After our orphanage time, we drove back to the Ginnegap and I had to shower all the baby slobber off me, and then I decided to bail on our fancy three hour three course dinner. I didn't really want to deal with it. I was tired. It seemed so out of place with the rest of the day. So I went with just a few friends from my program and the Medill program to an indoor/outdoor market with local artists and cooks sharing their talents in a very low-key, casual, inexpensive forum. It is operated by the people in the community who convert a local warehouse into a market the first Thursday evening of each month. I guess I really lucked out! I also got to drive through the downtown part of the city to get there, so I finally had a chance to see the CBD and it was all lit up at night.
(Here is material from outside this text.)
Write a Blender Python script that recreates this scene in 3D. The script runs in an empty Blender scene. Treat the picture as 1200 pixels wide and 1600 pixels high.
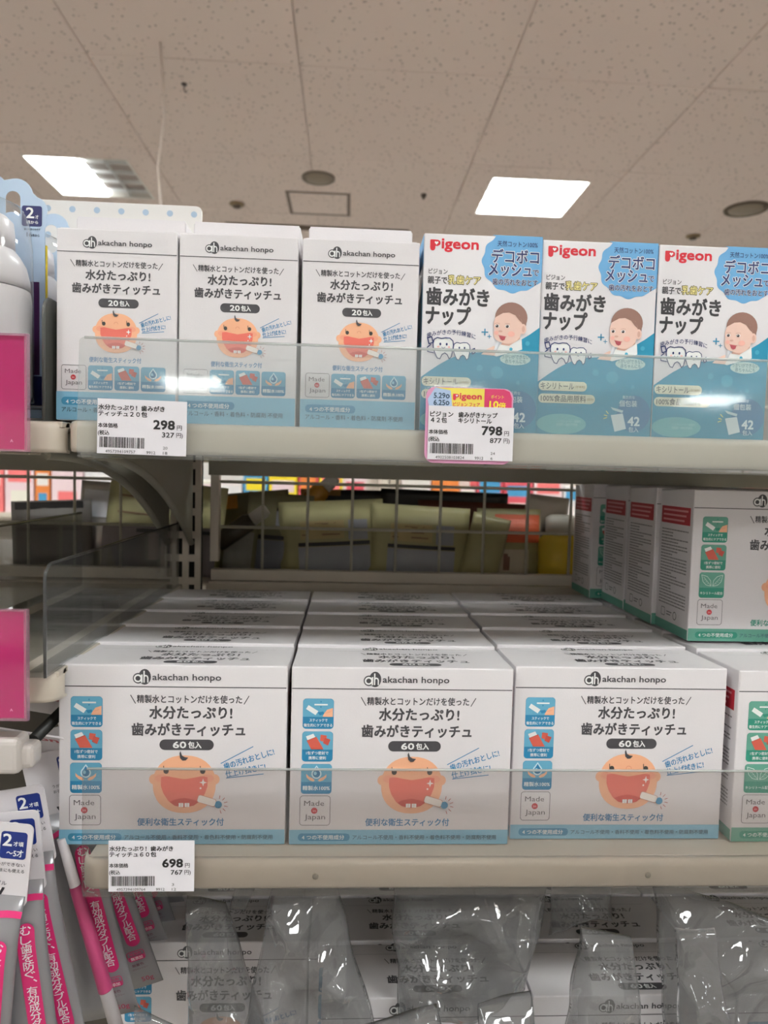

It was beautiful! There is also a bridge there, called the Nelson Mandela Bridge that is lit up at night like a rainbow, representing this rainbow nation.

I think it was a more culturally immersive experience of Johannesburg than eating at a restaurant in Melville. I got a taste of the relaxed evening atmosphere of a little downtown Johannesburg neighborhood with regular people buying, eating and selling. For once, I wasn't surrounded by tourists (except for the 4 people I was wandering with), and it put a lovely endnote on my Joburg experience.

At the end of the evening, I was sitting at a table waiting for our ride home with a girl who is from Northwestern working for the Johannesburg Star this quarter. Just making small talk, I asked her where she had lived last year...and she responded with Sherman & Colfax. Nobody ever says Sherman & Colfax so I got really excited and found out she lived in the same building as I do! I've never met anyone from my building...figures I would meet someone from my building not in the stairwell or at the mailbox or in the front door, but in Johannesburg, South Africa!